**WRITTEN EXERCISE:**
Collect all lines from the records below that include the word "this".

**INFORMATION SUPPLIED:**
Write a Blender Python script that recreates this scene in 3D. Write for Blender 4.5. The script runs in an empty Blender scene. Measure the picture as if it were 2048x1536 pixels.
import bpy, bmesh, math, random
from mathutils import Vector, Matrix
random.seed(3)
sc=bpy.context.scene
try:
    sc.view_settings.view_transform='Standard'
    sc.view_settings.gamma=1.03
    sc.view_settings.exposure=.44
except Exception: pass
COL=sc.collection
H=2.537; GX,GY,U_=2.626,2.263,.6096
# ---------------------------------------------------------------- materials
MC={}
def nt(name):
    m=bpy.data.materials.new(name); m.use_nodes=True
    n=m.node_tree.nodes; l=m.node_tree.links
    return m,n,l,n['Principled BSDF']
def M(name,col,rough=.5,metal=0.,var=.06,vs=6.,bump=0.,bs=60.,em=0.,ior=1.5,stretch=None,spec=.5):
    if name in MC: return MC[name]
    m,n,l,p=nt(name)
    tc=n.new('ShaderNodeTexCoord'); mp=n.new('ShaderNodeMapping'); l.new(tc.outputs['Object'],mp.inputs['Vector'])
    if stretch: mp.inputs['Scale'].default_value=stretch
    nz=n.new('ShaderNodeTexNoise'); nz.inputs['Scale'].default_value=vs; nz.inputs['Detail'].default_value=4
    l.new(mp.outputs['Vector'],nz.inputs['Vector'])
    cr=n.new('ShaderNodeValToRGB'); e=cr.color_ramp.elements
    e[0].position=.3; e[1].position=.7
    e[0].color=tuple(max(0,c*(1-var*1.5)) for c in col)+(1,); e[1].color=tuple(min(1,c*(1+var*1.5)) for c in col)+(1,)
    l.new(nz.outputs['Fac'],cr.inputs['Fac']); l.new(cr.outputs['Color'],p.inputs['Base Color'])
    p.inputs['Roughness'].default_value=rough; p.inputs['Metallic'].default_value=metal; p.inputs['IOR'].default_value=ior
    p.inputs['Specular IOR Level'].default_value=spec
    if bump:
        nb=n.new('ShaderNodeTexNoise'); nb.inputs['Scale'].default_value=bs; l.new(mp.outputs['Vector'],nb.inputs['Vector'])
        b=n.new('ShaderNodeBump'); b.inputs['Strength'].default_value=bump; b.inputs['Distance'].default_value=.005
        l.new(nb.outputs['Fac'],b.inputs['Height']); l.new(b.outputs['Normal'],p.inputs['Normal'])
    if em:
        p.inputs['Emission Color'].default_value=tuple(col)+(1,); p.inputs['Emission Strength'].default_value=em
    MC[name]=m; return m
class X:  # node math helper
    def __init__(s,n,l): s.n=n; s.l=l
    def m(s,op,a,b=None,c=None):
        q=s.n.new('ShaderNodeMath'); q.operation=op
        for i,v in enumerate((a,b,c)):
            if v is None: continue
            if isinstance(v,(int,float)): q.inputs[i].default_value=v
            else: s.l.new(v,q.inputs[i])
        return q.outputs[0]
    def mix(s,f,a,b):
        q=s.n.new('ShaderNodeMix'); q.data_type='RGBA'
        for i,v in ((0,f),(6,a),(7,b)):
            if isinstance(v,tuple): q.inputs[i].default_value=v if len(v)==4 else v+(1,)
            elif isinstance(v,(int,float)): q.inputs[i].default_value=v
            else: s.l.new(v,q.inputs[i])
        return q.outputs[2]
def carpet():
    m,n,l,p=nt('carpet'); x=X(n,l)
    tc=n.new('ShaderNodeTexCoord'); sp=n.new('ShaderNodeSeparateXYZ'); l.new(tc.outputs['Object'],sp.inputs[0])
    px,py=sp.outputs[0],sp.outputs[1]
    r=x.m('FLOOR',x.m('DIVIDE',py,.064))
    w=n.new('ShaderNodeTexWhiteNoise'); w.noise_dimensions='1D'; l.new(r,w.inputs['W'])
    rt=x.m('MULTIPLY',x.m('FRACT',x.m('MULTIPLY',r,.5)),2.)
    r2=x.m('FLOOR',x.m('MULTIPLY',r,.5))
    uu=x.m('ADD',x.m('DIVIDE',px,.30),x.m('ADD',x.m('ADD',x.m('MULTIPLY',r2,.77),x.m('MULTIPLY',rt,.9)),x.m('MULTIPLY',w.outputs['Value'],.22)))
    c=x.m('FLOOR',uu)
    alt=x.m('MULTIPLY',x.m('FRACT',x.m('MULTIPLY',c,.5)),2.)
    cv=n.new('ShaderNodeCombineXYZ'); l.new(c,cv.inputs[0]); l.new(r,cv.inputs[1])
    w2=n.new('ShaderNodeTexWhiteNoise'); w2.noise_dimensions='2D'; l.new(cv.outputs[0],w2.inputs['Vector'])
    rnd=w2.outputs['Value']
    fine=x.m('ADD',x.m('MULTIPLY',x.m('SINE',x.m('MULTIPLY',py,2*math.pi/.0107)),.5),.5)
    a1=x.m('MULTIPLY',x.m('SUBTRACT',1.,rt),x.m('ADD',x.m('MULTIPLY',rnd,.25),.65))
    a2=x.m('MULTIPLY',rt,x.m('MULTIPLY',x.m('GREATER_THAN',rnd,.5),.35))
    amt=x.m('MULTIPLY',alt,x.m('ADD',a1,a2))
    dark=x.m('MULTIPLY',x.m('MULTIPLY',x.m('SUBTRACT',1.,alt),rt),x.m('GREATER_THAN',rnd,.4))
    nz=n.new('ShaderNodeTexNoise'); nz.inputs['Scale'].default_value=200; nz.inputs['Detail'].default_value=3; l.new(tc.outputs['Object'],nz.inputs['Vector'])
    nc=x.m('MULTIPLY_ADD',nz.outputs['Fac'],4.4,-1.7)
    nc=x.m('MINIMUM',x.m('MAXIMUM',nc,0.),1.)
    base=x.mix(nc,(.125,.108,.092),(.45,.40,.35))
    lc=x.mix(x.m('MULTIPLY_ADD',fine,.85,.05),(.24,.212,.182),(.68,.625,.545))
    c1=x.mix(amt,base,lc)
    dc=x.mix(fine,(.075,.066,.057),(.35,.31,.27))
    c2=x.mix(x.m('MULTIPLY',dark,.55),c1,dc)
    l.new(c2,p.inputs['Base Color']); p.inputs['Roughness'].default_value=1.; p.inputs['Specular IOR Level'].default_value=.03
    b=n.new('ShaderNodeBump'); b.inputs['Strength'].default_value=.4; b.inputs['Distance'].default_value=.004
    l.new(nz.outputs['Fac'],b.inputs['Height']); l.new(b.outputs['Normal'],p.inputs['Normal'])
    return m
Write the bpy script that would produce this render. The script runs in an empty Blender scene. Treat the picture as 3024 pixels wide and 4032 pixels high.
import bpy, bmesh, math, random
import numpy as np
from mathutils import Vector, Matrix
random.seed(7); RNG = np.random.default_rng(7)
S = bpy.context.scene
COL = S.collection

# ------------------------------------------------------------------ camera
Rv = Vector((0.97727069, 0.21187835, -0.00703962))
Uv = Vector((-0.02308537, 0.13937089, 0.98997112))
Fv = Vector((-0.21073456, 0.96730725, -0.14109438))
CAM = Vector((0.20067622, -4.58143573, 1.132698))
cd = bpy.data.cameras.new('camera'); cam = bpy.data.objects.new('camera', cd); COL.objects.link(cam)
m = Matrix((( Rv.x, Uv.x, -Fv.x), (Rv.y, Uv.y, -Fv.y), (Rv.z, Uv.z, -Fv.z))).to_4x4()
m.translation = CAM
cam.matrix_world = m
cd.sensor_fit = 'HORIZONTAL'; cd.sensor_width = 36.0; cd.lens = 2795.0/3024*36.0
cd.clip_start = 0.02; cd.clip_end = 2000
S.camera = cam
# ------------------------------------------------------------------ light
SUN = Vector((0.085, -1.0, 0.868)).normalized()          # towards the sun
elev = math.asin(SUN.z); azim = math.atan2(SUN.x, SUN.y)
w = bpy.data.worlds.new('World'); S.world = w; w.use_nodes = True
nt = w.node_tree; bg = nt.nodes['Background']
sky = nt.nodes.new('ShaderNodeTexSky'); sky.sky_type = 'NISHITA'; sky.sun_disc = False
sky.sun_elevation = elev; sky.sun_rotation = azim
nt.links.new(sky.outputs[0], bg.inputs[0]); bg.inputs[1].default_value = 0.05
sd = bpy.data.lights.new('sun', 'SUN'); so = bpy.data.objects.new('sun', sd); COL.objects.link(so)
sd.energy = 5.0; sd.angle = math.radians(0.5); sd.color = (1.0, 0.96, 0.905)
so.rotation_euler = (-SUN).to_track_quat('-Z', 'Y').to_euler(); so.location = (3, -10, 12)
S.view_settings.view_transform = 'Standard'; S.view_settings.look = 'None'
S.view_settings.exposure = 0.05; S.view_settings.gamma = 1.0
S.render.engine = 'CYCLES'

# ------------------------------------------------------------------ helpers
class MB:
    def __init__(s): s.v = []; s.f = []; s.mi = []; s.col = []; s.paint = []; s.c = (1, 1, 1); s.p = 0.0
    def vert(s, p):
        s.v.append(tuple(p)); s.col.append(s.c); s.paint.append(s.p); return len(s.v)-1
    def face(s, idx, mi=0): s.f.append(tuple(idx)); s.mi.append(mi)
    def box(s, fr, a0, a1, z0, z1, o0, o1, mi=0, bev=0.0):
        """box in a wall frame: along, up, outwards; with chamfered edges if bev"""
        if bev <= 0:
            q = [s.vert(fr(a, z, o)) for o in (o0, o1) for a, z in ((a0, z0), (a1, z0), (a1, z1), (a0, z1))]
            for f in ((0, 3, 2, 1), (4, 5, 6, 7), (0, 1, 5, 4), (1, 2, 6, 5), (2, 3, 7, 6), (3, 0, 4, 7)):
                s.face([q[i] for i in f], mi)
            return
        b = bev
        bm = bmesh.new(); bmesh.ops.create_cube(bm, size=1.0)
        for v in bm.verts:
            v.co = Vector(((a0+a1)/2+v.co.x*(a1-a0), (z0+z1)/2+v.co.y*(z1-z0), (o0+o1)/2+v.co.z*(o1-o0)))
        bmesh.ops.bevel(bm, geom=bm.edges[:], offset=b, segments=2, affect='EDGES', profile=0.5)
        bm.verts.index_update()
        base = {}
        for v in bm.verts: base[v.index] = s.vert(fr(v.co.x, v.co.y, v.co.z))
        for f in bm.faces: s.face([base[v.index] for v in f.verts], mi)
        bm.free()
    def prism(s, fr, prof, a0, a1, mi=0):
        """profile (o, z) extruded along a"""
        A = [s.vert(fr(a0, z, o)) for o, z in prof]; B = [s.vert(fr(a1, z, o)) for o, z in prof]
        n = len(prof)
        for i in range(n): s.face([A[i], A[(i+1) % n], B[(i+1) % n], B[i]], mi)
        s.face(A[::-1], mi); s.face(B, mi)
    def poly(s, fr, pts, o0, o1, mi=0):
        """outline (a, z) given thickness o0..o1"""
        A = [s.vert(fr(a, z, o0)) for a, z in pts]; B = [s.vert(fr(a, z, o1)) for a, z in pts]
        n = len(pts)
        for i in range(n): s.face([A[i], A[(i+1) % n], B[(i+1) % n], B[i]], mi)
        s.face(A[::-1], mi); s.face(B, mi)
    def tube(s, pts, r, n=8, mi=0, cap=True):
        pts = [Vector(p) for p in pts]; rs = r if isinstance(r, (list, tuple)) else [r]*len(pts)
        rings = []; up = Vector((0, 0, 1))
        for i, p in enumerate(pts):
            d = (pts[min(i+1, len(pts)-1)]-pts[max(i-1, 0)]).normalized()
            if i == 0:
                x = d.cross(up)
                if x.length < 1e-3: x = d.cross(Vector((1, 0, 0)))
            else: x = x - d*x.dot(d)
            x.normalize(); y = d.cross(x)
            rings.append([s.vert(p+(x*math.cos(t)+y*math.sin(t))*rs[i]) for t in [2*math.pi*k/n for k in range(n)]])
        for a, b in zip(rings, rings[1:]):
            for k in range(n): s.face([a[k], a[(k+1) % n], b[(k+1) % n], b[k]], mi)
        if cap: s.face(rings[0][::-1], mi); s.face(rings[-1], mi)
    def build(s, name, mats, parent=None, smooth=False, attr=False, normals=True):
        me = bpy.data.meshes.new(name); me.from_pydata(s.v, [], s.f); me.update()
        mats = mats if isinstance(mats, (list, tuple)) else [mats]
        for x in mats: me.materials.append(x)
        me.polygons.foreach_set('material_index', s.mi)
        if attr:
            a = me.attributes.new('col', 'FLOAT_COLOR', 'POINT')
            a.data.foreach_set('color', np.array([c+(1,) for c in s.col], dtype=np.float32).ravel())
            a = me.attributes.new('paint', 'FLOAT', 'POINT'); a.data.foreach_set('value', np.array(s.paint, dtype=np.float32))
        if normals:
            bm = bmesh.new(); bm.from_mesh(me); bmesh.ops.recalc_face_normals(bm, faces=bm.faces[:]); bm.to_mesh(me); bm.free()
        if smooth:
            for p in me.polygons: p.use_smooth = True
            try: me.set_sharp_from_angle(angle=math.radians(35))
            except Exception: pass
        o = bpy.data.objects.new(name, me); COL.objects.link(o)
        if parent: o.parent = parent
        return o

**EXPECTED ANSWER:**
Write a Blender Python script that recreates this scene in 3D. Write for Blender 4.5. The script runs in an empty Blender scene. Measure the picture as if it were 2048x1536 pixels.
Write the bpy script that would produce this render. The script runs in an empty Blender scene. Treat the picture as 3024 pixels wide and 4032 pixels high.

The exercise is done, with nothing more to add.